Наш разговор то и дело прерывался воплями начальства: «Приготовиться к стрельбе!» Мы возвращались к орудиям, и девяностокилограммовые снаряды летели к китайской границе и ложились словно в насмешку вдоль нее, снаряды словно царапали страх и самолюбие желтых братьев. Начальство часто этим занималось, чтобы только произвести впечатление на соседей. Но когда у нас в ближнем тылу погибали часовые или взлетал на воздух тот или иной склад, снаряды ложились и на китайскую землю. Мы мстили.
Во время перерыва мы опять отошли в сторонку и опять начали свой опасный разговор. Мой друг — ленинградец сказал: «Начальство не боится китайцев, оно больше боится нас. Оно боится того, что правда в нас может стать сильнее инстинкта самосохранения».
Матушка — история
Наша казарма, построенная еще в сталинские времена, давно прохудилась. Зимой личный состав мерз от холода и, посылая ко всем чертям уставы, клал поверх одеяла шинель, а летом стены казармы пропускали душную сырость. За военным городком торчали серенькие сопки, напоминавшие всем, что здесь Дальний Восток и что в нескольких километрах лежит китайская граница.

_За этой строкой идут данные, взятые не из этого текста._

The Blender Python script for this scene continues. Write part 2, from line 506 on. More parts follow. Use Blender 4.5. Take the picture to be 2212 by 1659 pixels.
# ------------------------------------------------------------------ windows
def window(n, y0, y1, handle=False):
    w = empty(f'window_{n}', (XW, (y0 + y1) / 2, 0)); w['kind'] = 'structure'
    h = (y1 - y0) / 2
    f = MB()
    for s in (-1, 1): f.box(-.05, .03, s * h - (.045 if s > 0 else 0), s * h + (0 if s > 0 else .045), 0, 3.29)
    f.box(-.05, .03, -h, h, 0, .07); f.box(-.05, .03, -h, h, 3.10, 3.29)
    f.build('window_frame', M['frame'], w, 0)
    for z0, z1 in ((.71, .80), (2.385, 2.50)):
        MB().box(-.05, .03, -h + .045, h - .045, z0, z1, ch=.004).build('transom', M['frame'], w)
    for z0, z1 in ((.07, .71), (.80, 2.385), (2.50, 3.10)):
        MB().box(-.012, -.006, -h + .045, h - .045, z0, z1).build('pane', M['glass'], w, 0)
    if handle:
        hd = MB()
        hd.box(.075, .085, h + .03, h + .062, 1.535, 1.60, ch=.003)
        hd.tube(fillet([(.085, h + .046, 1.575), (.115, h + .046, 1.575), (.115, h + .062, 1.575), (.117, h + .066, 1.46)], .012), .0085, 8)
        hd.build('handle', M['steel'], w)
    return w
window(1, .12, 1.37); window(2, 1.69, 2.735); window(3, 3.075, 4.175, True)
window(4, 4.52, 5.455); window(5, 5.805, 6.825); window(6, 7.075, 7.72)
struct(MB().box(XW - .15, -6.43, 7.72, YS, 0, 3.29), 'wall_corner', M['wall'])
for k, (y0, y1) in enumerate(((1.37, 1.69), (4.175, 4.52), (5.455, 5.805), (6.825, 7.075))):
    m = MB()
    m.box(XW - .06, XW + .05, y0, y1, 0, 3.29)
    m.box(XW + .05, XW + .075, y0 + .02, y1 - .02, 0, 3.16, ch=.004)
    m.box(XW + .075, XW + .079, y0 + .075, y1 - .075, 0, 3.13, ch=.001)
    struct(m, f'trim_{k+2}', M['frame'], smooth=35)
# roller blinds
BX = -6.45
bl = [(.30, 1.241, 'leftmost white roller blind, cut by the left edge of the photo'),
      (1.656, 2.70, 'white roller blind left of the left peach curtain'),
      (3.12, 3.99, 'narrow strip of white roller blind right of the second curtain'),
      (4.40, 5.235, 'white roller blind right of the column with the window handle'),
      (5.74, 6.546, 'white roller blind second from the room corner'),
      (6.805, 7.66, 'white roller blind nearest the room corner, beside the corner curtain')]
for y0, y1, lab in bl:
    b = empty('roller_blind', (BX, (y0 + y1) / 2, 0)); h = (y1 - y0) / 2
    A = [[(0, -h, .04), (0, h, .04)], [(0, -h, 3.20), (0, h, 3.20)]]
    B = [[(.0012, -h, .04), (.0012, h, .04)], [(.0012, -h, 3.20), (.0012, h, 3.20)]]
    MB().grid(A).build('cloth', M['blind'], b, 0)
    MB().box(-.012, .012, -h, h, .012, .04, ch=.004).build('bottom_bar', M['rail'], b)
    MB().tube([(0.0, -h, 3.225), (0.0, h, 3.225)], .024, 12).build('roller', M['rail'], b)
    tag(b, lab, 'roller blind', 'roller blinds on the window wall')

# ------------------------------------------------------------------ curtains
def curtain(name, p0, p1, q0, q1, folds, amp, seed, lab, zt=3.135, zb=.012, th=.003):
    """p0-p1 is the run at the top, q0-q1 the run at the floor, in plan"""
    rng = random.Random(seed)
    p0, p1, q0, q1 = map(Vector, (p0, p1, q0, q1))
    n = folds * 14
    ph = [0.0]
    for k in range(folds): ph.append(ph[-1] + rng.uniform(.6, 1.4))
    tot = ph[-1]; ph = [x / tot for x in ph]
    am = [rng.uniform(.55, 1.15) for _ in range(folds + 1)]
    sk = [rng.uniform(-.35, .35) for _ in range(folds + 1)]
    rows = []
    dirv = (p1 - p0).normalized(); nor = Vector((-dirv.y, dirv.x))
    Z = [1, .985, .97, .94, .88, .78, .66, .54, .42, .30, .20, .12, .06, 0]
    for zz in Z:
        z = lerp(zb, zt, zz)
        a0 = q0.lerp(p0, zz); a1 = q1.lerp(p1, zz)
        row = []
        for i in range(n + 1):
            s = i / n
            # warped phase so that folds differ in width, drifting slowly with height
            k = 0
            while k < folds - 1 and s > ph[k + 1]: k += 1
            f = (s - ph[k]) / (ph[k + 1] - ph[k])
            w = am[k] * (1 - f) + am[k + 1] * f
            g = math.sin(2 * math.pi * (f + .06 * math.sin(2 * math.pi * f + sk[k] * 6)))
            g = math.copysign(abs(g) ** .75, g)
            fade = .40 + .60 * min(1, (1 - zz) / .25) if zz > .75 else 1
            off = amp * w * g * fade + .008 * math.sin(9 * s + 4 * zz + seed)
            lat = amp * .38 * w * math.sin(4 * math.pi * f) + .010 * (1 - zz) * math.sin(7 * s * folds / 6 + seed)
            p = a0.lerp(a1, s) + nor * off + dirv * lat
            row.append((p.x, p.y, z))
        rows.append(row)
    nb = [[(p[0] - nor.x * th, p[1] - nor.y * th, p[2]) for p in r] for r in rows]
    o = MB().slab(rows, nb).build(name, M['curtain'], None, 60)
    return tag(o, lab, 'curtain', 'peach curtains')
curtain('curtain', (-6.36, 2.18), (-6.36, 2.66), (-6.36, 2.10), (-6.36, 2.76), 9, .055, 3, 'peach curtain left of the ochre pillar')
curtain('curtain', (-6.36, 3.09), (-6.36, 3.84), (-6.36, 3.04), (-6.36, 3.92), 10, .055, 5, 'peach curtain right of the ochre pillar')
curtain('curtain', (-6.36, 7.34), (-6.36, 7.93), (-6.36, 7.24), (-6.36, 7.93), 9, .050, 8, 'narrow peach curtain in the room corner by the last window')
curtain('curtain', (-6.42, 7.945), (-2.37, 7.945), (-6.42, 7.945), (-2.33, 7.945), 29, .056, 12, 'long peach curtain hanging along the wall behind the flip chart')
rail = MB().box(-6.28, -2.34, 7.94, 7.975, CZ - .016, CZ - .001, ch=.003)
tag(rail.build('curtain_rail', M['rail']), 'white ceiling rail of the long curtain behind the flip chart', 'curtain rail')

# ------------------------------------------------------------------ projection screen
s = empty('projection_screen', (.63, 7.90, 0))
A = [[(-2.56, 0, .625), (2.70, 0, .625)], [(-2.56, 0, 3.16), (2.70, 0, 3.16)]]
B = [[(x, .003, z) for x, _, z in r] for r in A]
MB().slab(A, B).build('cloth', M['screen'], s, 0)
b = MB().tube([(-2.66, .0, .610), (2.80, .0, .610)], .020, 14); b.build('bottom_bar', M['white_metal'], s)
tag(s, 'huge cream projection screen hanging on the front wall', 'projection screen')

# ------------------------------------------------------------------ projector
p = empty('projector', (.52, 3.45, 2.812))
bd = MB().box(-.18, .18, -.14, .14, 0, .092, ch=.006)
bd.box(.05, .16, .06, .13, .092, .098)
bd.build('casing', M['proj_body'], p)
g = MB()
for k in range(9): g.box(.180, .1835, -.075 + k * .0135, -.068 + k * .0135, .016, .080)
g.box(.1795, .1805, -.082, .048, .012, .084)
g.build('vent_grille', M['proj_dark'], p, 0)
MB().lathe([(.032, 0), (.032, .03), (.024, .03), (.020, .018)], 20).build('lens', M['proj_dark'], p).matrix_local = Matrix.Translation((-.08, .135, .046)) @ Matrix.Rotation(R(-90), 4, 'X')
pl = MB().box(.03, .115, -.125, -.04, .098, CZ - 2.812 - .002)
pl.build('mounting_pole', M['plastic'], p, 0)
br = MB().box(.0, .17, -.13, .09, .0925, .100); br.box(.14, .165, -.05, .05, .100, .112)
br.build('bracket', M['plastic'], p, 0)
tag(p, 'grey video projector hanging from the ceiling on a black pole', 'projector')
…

Среди общего недоверия и подозрительности нас, друзей, доверяющих друг другу безраздельно и безоговорочно, было, как это ни странно, много. Мы собирались в свободные часы в ленинской комнате, распространяя слух, что хотим выпить. В конце концов, несколько суток гауптвахты за принятие спиртных напитков было безопаснее пристального интереса к нам политотдела.
Говорят, что существует лишь то, о чем люди помнят. Мы и хотели знать, о чем люди еще помнят. Выяснилось, что один из нас как-то читал несколько номеров «Правды» за тридцать третий год, кое-кто помнил рассказы стариков, к некоторым попадали иные запрещенные книги. Получалось особое, лишенное пропагандой шелухи знание. Большинство из нас были по воспитанию неверующими, но тот факт, что 12 сентября 1943 года не кто-нибудь, а Сталин официально признал существование Православной Церкви в СССР, нас поразил. Был разрешен Собор, который избрал Патриархом всея Руси митрополита Сергия. Для чего это было сделано и именно во время войны — было ясно: чтобы использовать веру для достижения своих целей. Но не это нас потрясло. Получалось, что признание Церкви в сорок третьем году было невольным признанием властью своей беспомощности. Она не сумела дать русскому народу веру в светлое будущее, новую мораль. Она дала только горе — и все жертвы были напрасны. Было страшновато от наших мыслей, слов. Но мы и гордились ими. Кто-то попытался оправдать власть: власть молода, ей еще нет шестидесяти лет.